The recently completed Barca Chata, Spanish for flatboat, built by Heritage Boatworks at the St. Augustine Lighthouse & Maritime Museum in 2021. This is similar to the St. Augustine Barca Chata documented in 1602.

A similar inventory from another document dated 1602 includes a Fragata named San Joseph, a Barca Chata, a Batel Pequeño (small boat), a Falua (gig or tender), a Chalupa, and a Canoa Mediano (medium-sized canoe) made here in this province, which acts as a sentinel off the bar, and a small canoe made here.”

In addition to the Barca Chatas built here at the Museum, LAMP archaeologists and Heritage Boatworks helped design and make an authentic chalupa in time for St. Augustine’s 450th anniversary in 2015. This project was spearheaded by our partner, the St. Augustine Maritime Heritage Foundation. The boat was built at the Fountain of Youth Archaeological Park, where it can be seen today.
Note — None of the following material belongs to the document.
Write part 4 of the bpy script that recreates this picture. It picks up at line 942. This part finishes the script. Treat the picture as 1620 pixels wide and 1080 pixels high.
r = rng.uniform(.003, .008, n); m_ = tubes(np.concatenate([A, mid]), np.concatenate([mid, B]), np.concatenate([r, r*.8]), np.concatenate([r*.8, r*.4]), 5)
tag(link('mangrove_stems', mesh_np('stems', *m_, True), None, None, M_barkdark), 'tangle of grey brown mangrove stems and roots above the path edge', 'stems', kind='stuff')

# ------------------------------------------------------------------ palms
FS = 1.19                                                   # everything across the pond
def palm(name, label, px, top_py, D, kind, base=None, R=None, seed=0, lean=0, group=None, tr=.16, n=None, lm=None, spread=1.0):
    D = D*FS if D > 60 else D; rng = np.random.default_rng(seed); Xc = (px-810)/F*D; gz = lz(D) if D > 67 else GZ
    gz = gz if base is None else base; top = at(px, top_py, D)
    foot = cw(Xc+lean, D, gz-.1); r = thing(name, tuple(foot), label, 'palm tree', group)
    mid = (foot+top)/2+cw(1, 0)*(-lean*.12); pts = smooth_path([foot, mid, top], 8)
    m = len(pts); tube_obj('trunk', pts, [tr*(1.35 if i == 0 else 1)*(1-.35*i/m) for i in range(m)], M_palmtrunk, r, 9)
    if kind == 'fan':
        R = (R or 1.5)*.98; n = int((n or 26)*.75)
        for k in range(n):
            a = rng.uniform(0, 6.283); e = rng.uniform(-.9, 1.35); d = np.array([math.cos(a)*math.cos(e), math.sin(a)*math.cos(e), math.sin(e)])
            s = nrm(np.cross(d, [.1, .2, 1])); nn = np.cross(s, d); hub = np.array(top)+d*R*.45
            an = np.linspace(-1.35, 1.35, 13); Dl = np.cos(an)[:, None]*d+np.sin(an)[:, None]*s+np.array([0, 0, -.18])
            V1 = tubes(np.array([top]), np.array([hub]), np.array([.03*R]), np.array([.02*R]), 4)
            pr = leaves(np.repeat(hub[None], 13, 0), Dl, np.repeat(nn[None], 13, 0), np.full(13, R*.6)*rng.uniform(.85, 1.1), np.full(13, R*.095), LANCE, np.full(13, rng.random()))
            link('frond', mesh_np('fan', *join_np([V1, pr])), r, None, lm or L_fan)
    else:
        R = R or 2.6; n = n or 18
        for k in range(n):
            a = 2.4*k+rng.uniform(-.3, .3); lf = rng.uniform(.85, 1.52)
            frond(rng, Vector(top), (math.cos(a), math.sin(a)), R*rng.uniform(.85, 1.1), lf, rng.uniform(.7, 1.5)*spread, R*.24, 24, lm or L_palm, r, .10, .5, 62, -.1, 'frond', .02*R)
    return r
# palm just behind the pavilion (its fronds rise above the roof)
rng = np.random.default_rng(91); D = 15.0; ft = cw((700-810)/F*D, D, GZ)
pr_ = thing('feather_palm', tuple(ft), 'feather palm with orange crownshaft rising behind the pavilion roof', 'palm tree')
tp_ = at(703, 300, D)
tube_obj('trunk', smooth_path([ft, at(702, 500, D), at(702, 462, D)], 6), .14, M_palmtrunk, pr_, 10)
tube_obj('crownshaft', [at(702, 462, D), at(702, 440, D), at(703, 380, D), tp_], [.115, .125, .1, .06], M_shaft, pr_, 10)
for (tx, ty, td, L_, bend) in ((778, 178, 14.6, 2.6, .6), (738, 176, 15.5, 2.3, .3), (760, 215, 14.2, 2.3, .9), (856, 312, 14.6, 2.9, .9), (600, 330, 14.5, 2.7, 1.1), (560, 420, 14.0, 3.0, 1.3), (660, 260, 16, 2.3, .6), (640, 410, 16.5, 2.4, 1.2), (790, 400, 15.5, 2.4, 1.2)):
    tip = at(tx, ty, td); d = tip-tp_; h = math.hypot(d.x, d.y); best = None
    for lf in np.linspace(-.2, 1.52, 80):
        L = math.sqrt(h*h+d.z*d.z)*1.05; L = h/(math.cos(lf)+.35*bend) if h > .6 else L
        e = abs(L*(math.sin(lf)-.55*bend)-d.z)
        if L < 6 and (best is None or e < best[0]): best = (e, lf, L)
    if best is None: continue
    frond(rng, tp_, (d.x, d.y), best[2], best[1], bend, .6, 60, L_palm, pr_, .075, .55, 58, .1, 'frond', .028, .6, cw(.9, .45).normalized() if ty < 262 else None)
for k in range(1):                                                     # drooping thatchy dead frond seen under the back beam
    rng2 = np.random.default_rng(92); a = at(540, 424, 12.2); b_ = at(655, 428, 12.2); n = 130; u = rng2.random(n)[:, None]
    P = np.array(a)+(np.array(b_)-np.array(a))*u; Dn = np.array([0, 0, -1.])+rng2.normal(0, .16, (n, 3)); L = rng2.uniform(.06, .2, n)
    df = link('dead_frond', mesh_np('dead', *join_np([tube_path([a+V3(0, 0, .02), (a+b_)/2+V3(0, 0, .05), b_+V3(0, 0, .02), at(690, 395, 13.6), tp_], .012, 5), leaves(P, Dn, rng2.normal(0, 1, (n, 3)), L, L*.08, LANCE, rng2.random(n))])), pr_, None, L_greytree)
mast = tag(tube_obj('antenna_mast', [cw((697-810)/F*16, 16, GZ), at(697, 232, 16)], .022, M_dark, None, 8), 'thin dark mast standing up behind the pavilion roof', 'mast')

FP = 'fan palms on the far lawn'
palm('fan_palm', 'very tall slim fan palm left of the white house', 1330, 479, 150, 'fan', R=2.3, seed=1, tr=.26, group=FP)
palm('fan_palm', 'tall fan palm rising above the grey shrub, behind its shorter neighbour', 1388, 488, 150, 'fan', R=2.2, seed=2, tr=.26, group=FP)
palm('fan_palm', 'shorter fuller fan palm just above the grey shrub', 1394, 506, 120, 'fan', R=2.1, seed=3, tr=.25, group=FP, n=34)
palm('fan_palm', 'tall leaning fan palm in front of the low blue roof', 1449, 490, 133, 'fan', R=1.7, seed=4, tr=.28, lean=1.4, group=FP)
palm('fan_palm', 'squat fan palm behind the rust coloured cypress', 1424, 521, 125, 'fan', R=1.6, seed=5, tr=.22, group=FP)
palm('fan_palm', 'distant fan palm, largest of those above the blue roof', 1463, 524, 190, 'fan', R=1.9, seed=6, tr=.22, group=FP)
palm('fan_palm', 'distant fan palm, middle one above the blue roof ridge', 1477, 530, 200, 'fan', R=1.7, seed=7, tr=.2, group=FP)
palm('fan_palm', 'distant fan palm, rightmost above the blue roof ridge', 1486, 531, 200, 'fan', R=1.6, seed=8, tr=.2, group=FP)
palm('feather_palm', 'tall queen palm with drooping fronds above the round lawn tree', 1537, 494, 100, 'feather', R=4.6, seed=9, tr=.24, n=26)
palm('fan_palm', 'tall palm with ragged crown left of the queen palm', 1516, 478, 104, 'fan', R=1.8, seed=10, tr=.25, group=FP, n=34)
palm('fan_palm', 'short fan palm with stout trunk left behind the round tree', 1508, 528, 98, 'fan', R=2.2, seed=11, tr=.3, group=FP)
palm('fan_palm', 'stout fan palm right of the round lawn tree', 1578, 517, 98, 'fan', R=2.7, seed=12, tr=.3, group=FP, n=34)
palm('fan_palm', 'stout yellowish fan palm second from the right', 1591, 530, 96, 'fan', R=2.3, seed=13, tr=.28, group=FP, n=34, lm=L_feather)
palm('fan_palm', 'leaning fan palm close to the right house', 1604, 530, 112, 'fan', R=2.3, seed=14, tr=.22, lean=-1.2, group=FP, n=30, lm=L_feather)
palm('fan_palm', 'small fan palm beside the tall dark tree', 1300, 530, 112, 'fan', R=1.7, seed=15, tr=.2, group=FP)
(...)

A chalupa, known in English as a “shallop,” is essentially an undecked longboat propelled by oars or sail. They can be relatively small, used as tenders or whaleboats, or quite large. We know some sizable examples (probably at least partially decked) of up to 80 tons reported, having arrived in St. Augustine directly from Spain. The chalupa built-in St. Augustine was based on archaeological and historical data compiled by LAMP archaeologists, and it measured 37.66 feet in length and 8.95 feet in breadth. It was equipped with two masts and ten oars.

The replica Chalupa built by the St. Augustine Maritime Heritage Foundation with the assistance of LAMP research in 2015.

The replica chalupa sails well with a strong wind and can still make headway with a light breeze even against the notoriously strong tidal currents in St. Augustine’s inland waters. The Barca Chata replicas we have made are much smaller boats, which could be equipped with a sail but were more likely paddled or poled. Even though they are small, Barca Chatas are remarkably stable and made solid workboats or cargo carriers on our inland waters.

The heritage boatbuilding carried out here at the Museum, informed by LAMP’s ongoing research, helps keep these lost arts alive. It also gives us insight into what these crafts would have been like to sail and maneuver in the time when the St. Augustine Lighthouse was a wooden tower and when Florida was the northernmost extent of Spain’s New World empire.